▶ _REQUIRED TASK_
Repeat exactly the lines from the start of the material below up to and including the "R = math.radians" line.

▶ _INFORMATION SUPPLIED_
□ □ □ □ □

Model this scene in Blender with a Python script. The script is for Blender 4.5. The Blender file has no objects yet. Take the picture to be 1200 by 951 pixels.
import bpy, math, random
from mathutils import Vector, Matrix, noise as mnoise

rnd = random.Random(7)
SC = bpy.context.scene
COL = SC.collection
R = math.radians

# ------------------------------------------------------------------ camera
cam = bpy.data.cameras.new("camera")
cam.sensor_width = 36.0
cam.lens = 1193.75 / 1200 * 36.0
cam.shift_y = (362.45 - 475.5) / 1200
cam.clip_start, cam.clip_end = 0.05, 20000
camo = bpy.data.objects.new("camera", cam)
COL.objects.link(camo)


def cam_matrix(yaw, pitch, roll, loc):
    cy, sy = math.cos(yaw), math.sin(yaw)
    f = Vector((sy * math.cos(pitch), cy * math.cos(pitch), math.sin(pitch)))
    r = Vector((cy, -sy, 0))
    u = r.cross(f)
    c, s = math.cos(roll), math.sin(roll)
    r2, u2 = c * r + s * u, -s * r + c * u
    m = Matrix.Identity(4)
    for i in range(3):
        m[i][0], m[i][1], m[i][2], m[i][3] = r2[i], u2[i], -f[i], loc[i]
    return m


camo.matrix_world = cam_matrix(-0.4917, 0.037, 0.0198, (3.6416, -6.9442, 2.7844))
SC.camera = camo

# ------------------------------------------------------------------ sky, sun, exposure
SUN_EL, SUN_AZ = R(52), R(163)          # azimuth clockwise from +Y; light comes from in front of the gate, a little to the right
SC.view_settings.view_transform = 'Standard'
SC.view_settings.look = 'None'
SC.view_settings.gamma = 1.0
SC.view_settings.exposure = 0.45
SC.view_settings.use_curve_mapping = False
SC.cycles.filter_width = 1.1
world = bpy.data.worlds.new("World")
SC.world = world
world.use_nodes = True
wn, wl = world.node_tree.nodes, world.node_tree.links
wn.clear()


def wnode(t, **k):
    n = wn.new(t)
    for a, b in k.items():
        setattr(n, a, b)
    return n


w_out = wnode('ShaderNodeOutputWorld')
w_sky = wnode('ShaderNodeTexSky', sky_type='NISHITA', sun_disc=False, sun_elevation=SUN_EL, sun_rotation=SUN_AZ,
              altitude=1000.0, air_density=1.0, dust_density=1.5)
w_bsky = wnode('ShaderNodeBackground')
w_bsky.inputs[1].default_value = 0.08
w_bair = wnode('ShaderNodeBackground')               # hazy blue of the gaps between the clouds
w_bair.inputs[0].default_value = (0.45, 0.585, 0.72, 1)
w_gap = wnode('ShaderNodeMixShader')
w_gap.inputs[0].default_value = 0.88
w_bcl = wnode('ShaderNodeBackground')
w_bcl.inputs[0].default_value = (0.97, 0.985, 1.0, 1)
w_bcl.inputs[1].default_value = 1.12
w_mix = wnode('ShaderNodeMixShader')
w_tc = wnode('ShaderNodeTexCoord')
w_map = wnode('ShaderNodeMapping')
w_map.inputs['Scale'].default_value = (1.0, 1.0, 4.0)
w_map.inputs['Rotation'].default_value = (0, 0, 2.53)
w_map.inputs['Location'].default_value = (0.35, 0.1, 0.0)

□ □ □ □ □

▶ _RESULT_
Model this scene in Blender with a Python script. The script is for Blender 4.5. The Blender file has no objects yet. Take the picture to be 1200 by 951 pixels.
import bpy, math, random
from mathutils import Vector, Matrix, noise as mnoise

rnd = random.Random(7)
SC = bpy.context.scene
COL = SC.collection
R = math.radians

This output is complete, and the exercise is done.